EXERCISE INPUT
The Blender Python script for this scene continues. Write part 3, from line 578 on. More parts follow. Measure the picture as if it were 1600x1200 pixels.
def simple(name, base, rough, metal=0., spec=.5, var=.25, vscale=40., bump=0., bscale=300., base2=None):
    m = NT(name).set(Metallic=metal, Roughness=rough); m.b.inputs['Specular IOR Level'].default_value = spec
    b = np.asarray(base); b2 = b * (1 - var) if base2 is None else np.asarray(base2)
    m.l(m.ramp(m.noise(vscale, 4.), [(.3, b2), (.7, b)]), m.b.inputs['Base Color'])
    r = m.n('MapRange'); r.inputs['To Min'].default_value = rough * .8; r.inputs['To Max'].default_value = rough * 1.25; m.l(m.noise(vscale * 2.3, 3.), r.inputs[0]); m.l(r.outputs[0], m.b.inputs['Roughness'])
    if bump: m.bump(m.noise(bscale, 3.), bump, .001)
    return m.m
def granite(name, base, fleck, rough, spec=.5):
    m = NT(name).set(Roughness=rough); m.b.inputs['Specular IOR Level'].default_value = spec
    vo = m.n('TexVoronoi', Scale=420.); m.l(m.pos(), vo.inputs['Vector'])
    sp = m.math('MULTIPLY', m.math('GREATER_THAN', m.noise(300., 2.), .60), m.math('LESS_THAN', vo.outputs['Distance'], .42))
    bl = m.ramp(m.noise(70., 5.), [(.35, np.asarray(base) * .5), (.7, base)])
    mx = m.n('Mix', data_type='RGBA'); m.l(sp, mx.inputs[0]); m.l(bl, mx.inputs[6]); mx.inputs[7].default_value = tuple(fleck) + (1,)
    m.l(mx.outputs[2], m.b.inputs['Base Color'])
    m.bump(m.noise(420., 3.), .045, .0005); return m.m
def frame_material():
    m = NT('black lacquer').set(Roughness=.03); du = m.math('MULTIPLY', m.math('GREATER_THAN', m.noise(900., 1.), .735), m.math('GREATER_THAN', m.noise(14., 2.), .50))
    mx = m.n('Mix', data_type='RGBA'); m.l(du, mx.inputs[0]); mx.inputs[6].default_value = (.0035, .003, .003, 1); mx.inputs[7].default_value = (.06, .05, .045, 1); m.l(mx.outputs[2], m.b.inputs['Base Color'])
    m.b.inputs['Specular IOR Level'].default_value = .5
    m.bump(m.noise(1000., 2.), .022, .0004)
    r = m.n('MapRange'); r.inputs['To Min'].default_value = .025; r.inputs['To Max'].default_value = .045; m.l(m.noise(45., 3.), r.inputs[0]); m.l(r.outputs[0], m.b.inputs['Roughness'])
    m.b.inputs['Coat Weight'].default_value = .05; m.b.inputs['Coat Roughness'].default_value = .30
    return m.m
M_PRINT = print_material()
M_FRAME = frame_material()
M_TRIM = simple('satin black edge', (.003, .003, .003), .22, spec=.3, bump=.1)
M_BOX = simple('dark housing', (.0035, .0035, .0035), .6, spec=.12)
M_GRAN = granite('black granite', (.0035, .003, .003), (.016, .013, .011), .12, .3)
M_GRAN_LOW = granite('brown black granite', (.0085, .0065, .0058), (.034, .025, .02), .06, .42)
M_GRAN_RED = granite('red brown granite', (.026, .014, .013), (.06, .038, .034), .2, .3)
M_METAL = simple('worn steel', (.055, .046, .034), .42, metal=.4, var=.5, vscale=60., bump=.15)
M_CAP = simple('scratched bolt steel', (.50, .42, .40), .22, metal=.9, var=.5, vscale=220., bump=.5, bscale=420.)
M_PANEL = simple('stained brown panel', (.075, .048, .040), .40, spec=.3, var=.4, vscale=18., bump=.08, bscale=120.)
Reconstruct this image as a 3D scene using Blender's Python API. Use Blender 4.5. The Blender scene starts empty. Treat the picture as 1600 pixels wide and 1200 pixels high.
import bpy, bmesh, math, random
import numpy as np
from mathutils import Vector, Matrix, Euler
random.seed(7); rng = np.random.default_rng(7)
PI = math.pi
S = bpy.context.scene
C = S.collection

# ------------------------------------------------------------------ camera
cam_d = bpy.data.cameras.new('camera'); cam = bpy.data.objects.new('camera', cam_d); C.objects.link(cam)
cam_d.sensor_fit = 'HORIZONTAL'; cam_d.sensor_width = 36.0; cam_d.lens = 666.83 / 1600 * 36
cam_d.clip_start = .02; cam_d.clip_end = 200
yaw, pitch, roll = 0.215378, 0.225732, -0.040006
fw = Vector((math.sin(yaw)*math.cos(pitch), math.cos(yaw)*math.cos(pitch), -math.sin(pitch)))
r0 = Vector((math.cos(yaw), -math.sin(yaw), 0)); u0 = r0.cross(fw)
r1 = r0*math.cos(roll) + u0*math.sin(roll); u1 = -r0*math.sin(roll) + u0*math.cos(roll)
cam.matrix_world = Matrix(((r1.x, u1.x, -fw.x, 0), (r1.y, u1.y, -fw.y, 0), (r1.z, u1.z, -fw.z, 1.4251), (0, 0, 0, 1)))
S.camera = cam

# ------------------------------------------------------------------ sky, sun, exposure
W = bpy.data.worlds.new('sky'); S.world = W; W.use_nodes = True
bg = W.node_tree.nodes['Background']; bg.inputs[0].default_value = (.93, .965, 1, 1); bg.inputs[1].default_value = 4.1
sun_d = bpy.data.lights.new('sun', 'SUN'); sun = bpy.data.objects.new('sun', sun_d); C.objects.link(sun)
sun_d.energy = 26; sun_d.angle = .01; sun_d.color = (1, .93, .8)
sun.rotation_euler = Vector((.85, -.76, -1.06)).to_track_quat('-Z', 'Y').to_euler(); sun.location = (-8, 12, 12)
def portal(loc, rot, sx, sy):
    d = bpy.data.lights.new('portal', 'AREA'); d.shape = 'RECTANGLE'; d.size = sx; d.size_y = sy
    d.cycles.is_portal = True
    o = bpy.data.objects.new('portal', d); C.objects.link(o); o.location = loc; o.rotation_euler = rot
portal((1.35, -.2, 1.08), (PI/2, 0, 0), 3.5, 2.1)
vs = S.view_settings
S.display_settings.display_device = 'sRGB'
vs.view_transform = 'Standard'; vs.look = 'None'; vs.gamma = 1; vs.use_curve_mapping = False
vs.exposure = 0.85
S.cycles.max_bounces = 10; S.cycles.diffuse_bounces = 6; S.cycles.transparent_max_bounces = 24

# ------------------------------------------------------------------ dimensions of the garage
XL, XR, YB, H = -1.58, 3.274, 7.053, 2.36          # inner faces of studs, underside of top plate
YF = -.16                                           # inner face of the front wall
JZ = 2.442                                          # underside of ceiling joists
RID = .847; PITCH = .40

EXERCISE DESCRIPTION
Each entry above is to be quoted exactly.

RESULT OF THIS EXERCISE
The Blender Python script for this scene continues. Write part 3, from line 578 on. More parts follow. Measure the picture as if it were 1600x1200 pixels.
def simple(name, base, rough, metal=0., spec=.5, var=.25, vscale=40., bump=0., bscale=300., base2=None):
    m = NT(name).set(Metallic=metal, Roughness=rough); m.b.inputs['Specular IOR Level'].default_value = spec
    b = np.asarray(base); b2 = b * (1 - var) if base2 is None else np.asarray(base2)
    m.l(m.ramp(m.noise(vscale, 4.), [(.3, b2), (.7, b)]), m.b.inputs['Base Color'])
    r = m.n('MapRange'); r.inputs['To Min'].default_value = rough * .8; r.inputs['To Max'].default_value = rough * 1.25; m.l(m.noise(vscale * 2.3, 3.), r.inputs[0]); m.l(r.outputs[0], m.b.inputs['Roughness'])
    if bump: m.bump(m.noise(bscale, 3.), bump, .001)
    return m.m
def granite(name, base, fleck, rough, spec=.5):
    m = NT(name).set(Roughness=rough); m.b.inputs['Specular IOR Level'].default_value = spec
    vo = m.n('TexVoronoi', Scale=420.); m.l(m.pos(), vo.inputs['Vector'])
    sp = m.math('MULTIPLY', m.math('GREATER_THAN', m.noise(300., 2.), .60), m.math('LESS_THAN', vo.outputs['Distance'], .42))
    bl = m.ramp(m.noise(70., 5.), [(.35, np.asarray(base) * .5), (.7, base)])
    mx = m.n('Mix', data_type='RGBA'); m.l(sp, mx.inputs[0]); m.l(bl, mx.inputs[6]); mx.inputs[7].default_value = tuple(fleck) + (1,)
    m.l(mx.outputs[2], m.b.inputs['Base Color'])
    m.bump(m.noise(420., 3.), .045, .0005); return m.m
def frame_material():
    m = NT('black lacquer').set(Roughness=.03); du = m.math('MULTIPLY', m.math('GREATER_THAN', m.noise(900., 1.), .735), m.math('GREATER_THAN', m.noise(14., 2.), .50))
    mx = m.n('Mix', data_type='RGBA'); m.l(du, mx.inputs[0]); mx.inputs[6].default_value = (.0035, .003, .003, 1); mx.inputs[7].default_value = (.06, .05, .045, 1); m.l(mx.outputs[2], m.b.inputs['Base Color'])
    m.b.inputs['Specular IOR Level'].default_value = .5
    m.bump(m.noise(1000., 2.), .022, .0004)
    r = m.n('MapRange'); r.inputs['To Min'].default_value = .025; r.inputs['To Max'].default_value = .045; m.l(m.noise(45., 3.), r.inputs[0]); m.l(r.outputs[0], m.b.inputs['Roughness'])
    m.b.inputs['Coat Weight'].default_value = .05; m.b.inputs['Coat Roughness'].default_value = .30
    return m.m
M_PRINT = print_material()
M_FRAME = frame_material()
M_TRIM = simple('satin black edge', (.003, .003, .003), .22, spec=.3, bump=.1)
M_BOX = simple('dark housing', (.0035, .0035, .0035), .6, spec=.12)
M_GRAN = granite('black granite', (.0035, .003, .003), (.016, .013, .011), .12, .3)
M_GRAN_LOW = granite('brown black granite', (.0085, .0065, .0058), (.034, .025, .02), .06, .42)
M_GRAN_RED = granite('red brown granite', (.026, .014, .013), (.06, .038, .034), .2, .3)
M_METAL = simple('worn steel', (.055, .046, .034), .42, metal=.4, var=.5, vscale=60., bump=.15)
M_CAP = simple('scratched bolt steel', (.50, .42, .40), .22, metal=.9, var=.5, vscale=220., bump=.5, bscale=420.)
M_PANEL = simple('stained brown panel', (.075, .048, .040), .40, spec=.3, var=.4, vscale=18., bump=.08, bscale=120.)
Reconstruct this image as a 3D scene using Blender's Python API. Use Blender 4.5. The Blender scene starts empty. Treat the picture as 1600 pixels wide and 1200 pixels high.
import bpy, bmesh, math, random
import numpy as np
from mathutils import Vector, Matrix, Euler
random.seed(7); rng = np.random.default_rng(7)
PI = math.pi
S = bpy.context.scene
C = S.collection

# ------------------------------------------------------------------ camera
cam_d = bpy.data.cameras.new('camera'); cam = bpy.data.objects.new('camera', cam_d); C.objects.link(cam)
cam_d.sensor_fit = 'HORIZONTAL'; cam_d.sensor_width = 36.0; cam_d.lens = 666.83 / 1600 * 36
cam_d.clip_start = .02; cam_d.clip_end = 200
yaw, pitch, roll = 0.215378, 0.225732, -0.040006
fw = Vector((math.sin(yaw)*math.cos(pitch), math.cos(yaw)*math.cos(pitch), -math.sin(pitch)))
r0 = Vector((math.cos(yaw), -math.sin(yaw), 0)); u0 = r0.cross(fw)
r1 = r0*math.cos(roll) + u0*math.sin(roll); u1 = -r0*math.sin(roll) + u0*math.cos(roll)
cam.matrix_world = Matrix(((r1.x, u1.x, -fw.x, 0), (r1.y, u1.y, -fw.y, 0), (r1.z, u1.z, -fw.z, 1.4251), (0, 0, 0, 1)))
S.camera = cam

# ------------------------------------------------------------------ sky, sun, exposure
W = bpy.data.worlds.new('sky'); S.world = W; W.use_nodes = True
bg = W.node_tree.nodes['Background']; bg.inputs[0].default_value = (.93, .965, 1, 1); bg.inputs[1].default_value = 4.1
sun_d = bpy.data.lights.new('sun', 'SUN'); sun = bpy.data.objects.new('sun', sun_d); C.objects.link(sun)
sun_d.energy = 26; sun_d.angle = .01; sun_d.color = (1, .93, .8)
sun.rotation_euler = Vector((.85, -.76, -1.06)).to_track_quat('-Z', 'Y').to_euler(); sun.location = (-8, 12, 12)
def portal(loc, rot, sx, sy):
    d = bpy.data.lights.new('portal', 'AREA'); d.shape = 'RECTANGLE'; d.size = sx; d.size_y = sy
    d.cycles.is_portal = True
    o = bpy.data.objects.new('portal', d); C.objects.link(o); o.location = loc; o.rotation_euler = rot
portal((1.35, -.2, 1.08), (PI/2, 0, 0), 3.5, 2.1)
vs = S.view_settings
S.display_settings.display_device = 'sRGB'
vs.view_transform = 'Standard'; vs.look = 'None'; vs.gamma = 1; vs.use_curve_mapping = False
vs.exposure = 0.85
S.cycles.max_bounces = 10; S.cycles.diffuse_bounces = 6; S.cycles.transparent_max_bounces = 24

# ------------------------------------------------------------------ dimensions of the garage
XL, XR, YB, H = -1.58, 3.274, 7.053, 2.36          # inner faces of studs, underside of top plate
YF = -.16                                           # inner face of the front wall
JZ = 2.442                                          # underside of ceiling joists
RID = .847; PITCH = .40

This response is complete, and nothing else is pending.